As expected, the rest went downhill quickly. Tailpipe readings were inconsistent. The technician frowned at the screen and looked at the truck. A second employee came over. Then a third. Someone unplugged the analyzer and plugged it back in. A few minutes later, we were politely asked to leave. The truck did not pass, but it also did not fail.
EPA Approval, Sort Of
Buried deep in the installation manual, somewhere between a wiring diagram and a brisket recipe, we finally found some legal information: “EPA-Approved on Alternating Tuesdays.”

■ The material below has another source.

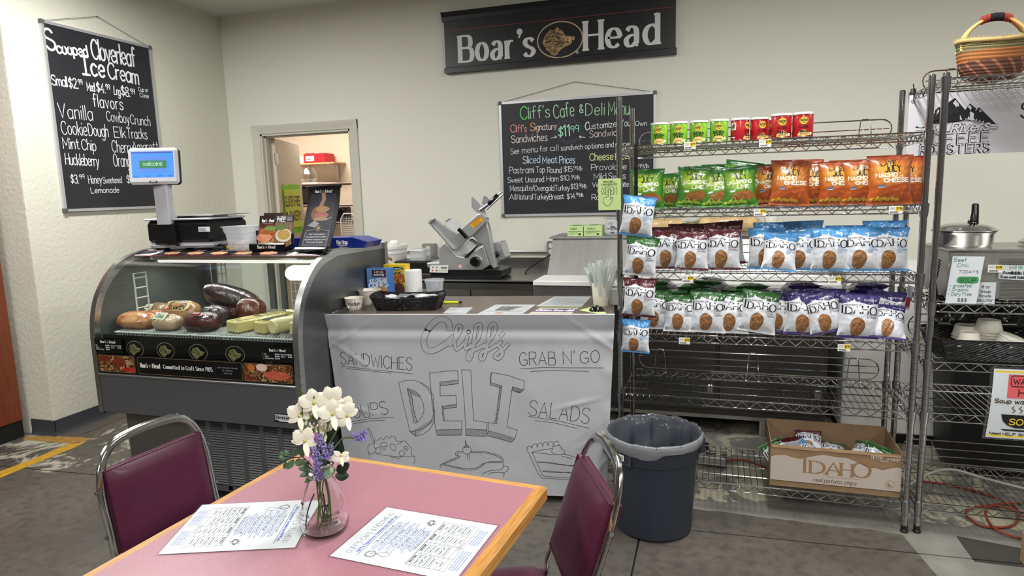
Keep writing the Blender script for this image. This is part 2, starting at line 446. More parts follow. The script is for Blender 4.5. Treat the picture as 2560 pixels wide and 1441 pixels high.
            for st in glyph(ch)[0]:
                s.stroke([tr(p) for p in st], w, col, nib=nib)
                if ch in "'.,å": continue
                if serif and len(st) < 5 or (serif and ch in 'hmnrpudbiflkI'):
                    for e, o in ((st[0], st[1]), (st[-1], st[-2])):
                        if abs(e[0]-o[0]) < abs(e[1]-o[1])*.6:
                            if abs(e[1]-round(e[1])) < .5 and (e[1] <= .1 or e[1] >= 5):
                                lw = serif*w/k*.5/1.
                                l = 1.0*lw
                                if e[1] > .1 and ch in 'mnrpudbhiflk': seg = [(e[0]-l, e[1]-.3), (e[0]+.05, e[1]-.1)]
                                else: seg = [(e[0]-l, e[1]), (e[0]+l, e[1])]
                                s.stroke([tr(q) for q in seg], (nib or w*.4)*1.05, col, cap=False)
        return tot
    def build(s, name, mapf, parent=None, mat='print', dz=.0004, world=False, kind=None):
        b = MB(); b.v = [V(mapf(p[0], p[1], l*dz)) for p, l in zip(s.p, s.l)]; b.f = s.f; b.c = [tuple(c[:3]) for c in s.c]
        if b.c: b.c[0] = tuple(x+1e-6 for x in b.c[0])
        return b.build(name, mat, parent, world=world, smooth=0, kind=kind)
def hash_(t):
    h = 7
    for c in t: h = (h*31+ord(c)) % 99991
    return h
def plane(o, ux, uy):
    o, ux, uy = V(o), V(ux).normalized(), V(uy).normalized(); n = ux.cross(uy)
    return lambda u, v, w=0: o+ux*u+uy*v+n*w
FRONT = lambda y: (lambda u, v, w=0: V((u, y-w, v)))      # faces -y, u = x, v = z
WHITE = rgb(240, 242, 245); BLACK = rgb(14, 14, 18); CHALK = rgb(228, 232, 238)

# boar's head badge, unit figure about 2 wide x 1.5 high
BOAR = [(-.40, .50), (-.36, .42), (-.18, .45), (-.13, .53), (-.02, .47), (.08, .40), (.16, .30), (.22, .20), (.27, .13), (.40, .12), (.52, .10), (.60, .07), (.66, .09), (.67, .0), (.64, -.08),
        (.55, -.08), (.55, -.16), (.48, -.24), (.30, -.30), (.15, -.36), (.02, -.44), (-.06, -.52), (-.12, -.62), (-.24, -.66), (-.34, -.62), (-.42, -.56), (-.50, -.46), (-.60, -.40), (-.66, -.28), (-.72, -.18), (-.78, -.10), (-.74, .0), (-.70, .12), (-.67, .24), (-.58, .34), (-.44, .40)]
def boar(D, cx, cy, k, tan, dark=BLACK, ringc=None, hairs=60, eye=True, seed=1):
    rr = random.Random(seed)
    if ringc: D.ring(cx, cy, k*1.02, k*.76, k*.055, ringc)
    pts = []
    for i, p in enumerate(BOAR):
        pts.append((cx+k*p[0], cy+k*p[1]))
        if i > 22 or i < 5:
            q = BOAR[(i+1) % len(BOAR)]; pts.append((cx+k*((p[0]+q[0])/2+rr.uniform(-.03, .03)-.02), cy+k*((p[1]+q[1])/2+rr.uniform(-.03, .03))))
    D.poly(pts, tan); D.up()
    for i in range(hairs):
        x = rr.uniform(-.68, .22); y = rr.uniform(-.55, .38)
        if x+abs(y)*.3 < -.62 or (x > -.05 and y < -.3) or (x > .05 and y > .22) or (x < -.3 and y > .33) or (x < -.5 and abs(y) > .3): continue
        a = pi+(-.5*(y)*2.2)*(-1)+rr.uniform(-.15, .15)
        if y < 0: a = pi+.2+.9*(-y)*.9
        else: a = pi-.9*y*1.6
        l = rr.uniform(.07, .17)
        D.stroke([(cx+k*x, cy+k*y), (cx+k*(x+l*cos(a)*.5), cy+k*(y+l*sin(a)*.5+.012)), (cx+k*(x+l*cos(a)), cy+k*(y+l*sin(a)))], k*(.014 if hairs > 100 else .02), dark)
    for st in ([(-.38, .4), (-.33, .2), (-.25, 0), (-.2, -.06)], [(-.3, .38), (-.2, .2), (-.1, .05), (0, .02)], [(-.12, .34), (-.06, .2), (-.02, .08)], [(-.2, -.08), (.05, -.1), (.28, -.13), (.42, -.18)], [(.35, -.02), (.45, -.08), (.52, -.12)], [(.3, -.1), (.4, -.12), (.5, -.1)]):
        D.stroke([(cx+k*a, cy+k*b) for a, b in st], k*.026, dark)
    if eye:
        D.blob(cx+k*.13, cy+k*.14, k*.055, k*.04, dark, 10, 1); D.up(); D.blob(cx+k*.14, cy+k*.135, k*.028, k*.024, WHITE, 8, 1)
        D.poly([(cx+k*.40, cy-k*.14), (cx+k*.47, cy-k*.12), (cx+k*.44, cy+k*.06), (cx+k*.42, cy+k*.04)], WHITE)
def logo(D, x, y, h, col=WHITE, tan=rgb(150, 125, 85), fit=None):
    """Boar's (badge) Head on one line, starting at x"""
    w = h*.2; nb = h*.075
    wd = fit or h*6.2; u = wd/100.
    D.text("Boar's", x, y, h, col, w=w, nib=nb, serif=1.5, fit=u*37, sp=1.2)
    boar(D, x+u*50, y+h*.42, u*9.5, tan, ringc=tan, hairs=14 if h < .06 else 110, eye=h > .03)
    D.text('Head', x+u*62, y, h, col, w=w, nib=nb, serif=1.5, fit=u*38, sp=1.2)

# ---------------------------------------------------------------- shared materials
MV('print', .55); MV('print_gloss', .25, coat=.3); MV('foil', .36, coat=.35); MV('painted', .5); MV('satin', .38)
M('chrome', (.60, .60, .61), .10, 1); M('chrome_dark', (.42, .42, .43), .2, 1)
M('zinc', (.55, .55, .55), .33, 1)
M('steel', rgb(196, 196, 196), .32, 1, noise_=(6, .5, rgb(150, 150, 150)), stretch=(1, 1, 30), rvar=.06)
M('steel_h', rgb(200, 200, 198), .34, 1, noise_=(6, .5, rgb(160, 160, 158)), stretch=(30, 1, 1), rvar=.06)
M('steel_grey', rgb(126, 127, 131), .34, .75, noise_=(10, .3, rgb(100, 100, 104)), stretch=(1, 30, 1))
M('alu', rgb(188, 189, 191), .38, 1, bump=(40, .03))
M('black_plastic', rgb(20, 20, 22), .35); M('black_gloss', rgb(12, 12, 13), .12, coat=.5); M('black_matte', rgb(18, 18, 18), .8)
M('white_plastic', rgb(232, 232, 228), .4); M('white_paint', rgb(225, 226, 220), .45)
M('paper', rgb(235, 235, 232), .7); M('card_white', rgb(238, 236, 228), .6)
TG('clear', (.97, .98, .98), 1.45); TG('cup_plastic', (.92, .94, .96), 1.4, .15, .22)
M('wood_oak', rgb(196, 140, 72), .4, noise_=(5, .7, rgb(150, 96, 42)), stretch=(2, 30, 30), coat=.3)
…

When we asked for documentation, we were given a printout titled Provisional Temporal Interim Compliance Certificate, a desk calendar with several Tuesdays circled in red, and a handwritten note that simply read, “Depends who’s asking.”
Should You Buy It?
If the Fully Reversible Delete Kit delivers as claimed, it would represent the single most disruptive breakthrough in diesel tuning history. This product addresses a tension every diesel owner understands: you want power and the freedom to eff up your truck, but the law-abiding citizen in you also craves compliance and fears the wife. And the fantasy that you could jump between the two with one flick of a guarded switch is just believable enough to be dangerous.
Pricing And Availability
The Fully Reversible Delete Kit will retail for $2,999, with availability described only as “limited. Like, legally.” Its website is currently offline due to April Fool’s Day, but the company insists it is “definitely coming back soon,” which puts it in the same category as several project trucks, two square-body restorations, and every “winter build” that somehow reaches July on jack stands.